Which is why Gubarev counts off the millions — one, five, or more — as if he were engaging in a simple monetary transaction. Ukrainian have been reduced to numbers in his mind. They have lost their humanity. The only way they can reclaim it is by abandoning their Satanic liberalism and reidentifying themselves as Russians — as Gubarevs and Putins and Medvedevs. But since the war has conclusively demonstrated that Ukrainians are unwilling to give up their language, culture, history and identity, genocide is Gubarev’s — and Putin’s, and Medvedev’s, and Mother Russia’s — only possible response. And genocide is precisely what Russia has been pursuing since Feb. 24, 2022.
The most recent genocidal action took place on Oct. 10, when Russia dropped about 100 missiles and drones on mostly civilian targets, killing at least 14. The shelling continues, and the targets have been and still are overwhelmingly civilian; five to 10 Ukrainians die, on average, per day. Small wonder that the Parliamentary Assembly of the Council of Europe voted to declare the Russian Federation a terrorist regime.

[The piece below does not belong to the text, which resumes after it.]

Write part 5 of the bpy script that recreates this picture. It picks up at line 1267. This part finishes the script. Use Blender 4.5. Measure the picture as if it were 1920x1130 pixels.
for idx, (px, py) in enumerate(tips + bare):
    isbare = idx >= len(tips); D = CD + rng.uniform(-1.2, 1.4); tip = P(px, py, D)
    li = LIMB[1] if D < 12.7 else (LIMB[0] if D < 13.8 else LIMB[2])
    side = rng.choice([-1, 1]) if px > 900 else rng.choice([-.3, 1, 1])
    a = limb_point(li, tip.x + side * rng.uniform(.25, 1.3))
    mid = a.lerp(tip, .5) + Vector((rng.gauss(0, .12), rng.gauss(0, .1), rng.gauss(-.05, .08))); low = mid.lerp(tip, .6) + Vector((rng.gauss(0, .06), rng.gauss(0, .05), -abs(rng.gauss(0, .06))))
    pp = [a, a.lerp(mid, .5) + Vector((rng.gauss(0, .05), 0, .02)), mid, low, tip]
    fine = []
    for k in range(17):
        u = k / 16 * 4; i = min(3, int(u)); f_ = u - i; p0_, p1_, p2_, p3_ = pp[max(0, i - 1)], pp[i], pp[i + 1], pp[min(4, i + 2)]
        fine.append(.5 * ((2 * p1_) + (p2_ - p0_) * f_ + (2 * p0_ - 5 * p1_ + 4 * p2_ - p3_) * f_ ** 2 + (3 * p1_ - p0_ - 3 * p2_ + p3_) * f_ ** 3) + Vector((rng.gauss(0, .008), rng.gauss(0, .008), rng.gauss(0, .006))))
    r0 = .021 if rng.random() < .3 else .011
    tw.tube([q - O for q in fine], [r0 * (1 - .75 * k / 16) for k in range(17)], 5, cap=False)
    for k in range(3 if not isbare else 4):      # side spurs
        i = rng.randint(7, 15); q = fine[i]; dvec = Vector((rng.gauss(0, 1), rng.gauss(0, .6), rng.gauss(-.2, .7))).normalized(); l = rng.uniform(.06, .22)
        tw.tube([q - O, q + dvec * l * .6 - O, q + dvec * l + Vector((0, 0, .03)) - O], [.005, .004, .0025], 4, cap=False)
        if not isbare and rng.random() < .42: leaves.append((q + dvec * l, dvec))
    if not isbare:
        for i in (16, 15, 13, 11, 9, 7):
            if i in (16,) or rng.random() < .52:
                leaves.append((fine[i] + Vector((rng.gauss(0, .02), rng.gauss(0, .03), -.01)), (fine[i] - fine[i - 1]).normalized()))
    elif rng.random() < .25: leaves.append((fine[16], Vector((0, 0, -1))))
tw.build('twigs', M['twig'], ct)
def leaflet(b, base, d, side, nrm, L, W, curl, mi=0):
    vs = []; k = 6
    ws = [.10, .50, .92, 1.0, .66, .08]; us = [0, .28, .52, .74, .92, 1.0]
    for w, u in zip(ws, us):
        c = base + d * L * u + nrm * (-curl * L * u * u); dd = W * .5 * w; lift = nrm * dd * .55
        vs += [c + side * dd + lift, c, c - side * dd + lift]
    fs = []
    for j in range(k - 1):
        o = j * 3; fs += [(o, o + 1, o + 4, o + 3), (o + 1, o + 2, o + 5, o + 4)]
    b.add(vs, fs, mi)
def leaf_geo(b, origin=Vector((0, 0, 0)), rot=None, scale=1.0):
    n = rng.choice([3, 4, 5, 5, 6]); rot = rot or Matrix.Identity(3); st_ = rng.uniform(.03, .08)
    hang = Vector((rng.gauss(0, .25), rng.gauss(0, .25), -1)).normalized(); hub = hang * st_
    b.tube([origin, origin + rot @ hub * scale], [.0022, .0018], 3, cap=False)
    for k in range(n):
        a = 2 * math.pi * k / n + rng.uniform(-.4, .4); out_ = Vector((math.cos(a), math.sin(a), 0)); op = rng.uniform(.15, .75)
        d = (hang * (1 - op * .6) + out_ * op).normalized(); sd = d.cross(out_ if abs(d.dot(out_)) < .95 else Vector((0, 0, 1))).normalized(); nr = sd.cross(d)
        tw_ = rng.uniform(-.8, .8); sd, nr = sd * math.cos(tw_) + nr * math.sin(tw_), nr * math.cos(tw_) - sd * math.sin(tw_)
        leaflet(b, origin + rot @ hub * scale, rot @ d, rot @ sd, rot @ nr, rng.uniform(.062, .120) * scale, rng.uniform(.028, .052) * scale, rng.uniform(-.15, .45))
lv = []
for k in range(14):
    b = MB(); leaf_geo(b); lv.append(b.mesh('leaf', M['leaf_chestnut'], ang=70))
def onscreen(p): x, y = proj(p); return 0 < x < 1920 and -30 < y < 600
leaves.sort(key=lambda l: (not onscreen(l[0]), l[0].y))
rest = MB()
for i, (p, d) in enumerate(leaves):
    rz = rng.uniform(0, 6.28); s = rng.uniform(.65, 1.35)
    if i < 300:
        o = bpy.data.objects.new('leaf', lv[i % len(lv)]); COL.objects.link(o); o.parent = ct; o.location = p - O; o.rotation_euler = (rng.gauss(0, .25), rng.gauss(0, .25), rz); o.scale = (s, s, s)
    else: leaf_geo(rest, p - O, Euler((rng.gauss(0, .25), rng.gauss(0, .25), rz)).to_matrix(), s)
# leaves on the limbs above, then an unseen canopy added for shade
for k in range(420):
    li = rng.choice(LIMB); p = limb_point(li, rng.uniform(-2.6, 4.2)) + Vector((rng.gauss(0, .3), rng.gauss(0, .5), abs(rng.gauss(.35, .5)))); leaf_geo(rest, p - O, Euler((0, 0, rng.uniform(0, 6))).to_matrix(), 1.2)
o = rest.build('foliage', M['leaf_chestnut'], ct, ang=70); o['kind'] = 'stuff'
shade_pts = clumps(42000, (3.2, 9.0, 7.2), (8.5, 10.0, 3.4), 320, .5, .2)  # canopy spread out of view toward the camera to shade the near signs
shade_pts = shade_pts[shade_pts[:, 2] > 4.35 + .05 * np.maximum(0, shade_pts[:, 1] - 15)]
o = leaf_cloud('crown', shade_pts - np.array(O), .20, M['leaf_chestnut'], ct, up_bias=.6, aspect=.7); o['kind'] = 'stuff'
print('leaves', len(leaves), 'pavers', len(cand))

There is no talking to Gubarev, and there is no talking to Putin, Medvedev and their ilk. Given the right incentive, they might be willing to stop just short of killing all Ukrainians, but no more. Genocidaires don’t negotiate genocide, after all.
More importantly, the Gubarevs, Putins and Medvedevs don’t negotiate — period. The persistent entreaties by some Western policymakers and analysts that Zelensky and Putin should please sit down and figure things out are, alas, dangerously naïve, because they presuppose that Russia’s answer to Germany’s Hitler actually wants to talk about anything short of Ukraine’s extermination. As history has shown, genocidaires stop only when they’ve completed their bloody work or are stopped.
Alexander J. Motyl is a professor of political science at Rutgers University-Newark. A specialist on Ukraine, Russia and the USSR, and on nationalism, revolutions, empires and theory, he is the author of 10 books of nonfiction, as well as “Imperial Ends: The Decay, Collapse, and Revival of Empires” and “Why Empires Reemerge: Imperial Collapse and Imperial Revival in Comparative Perspective.”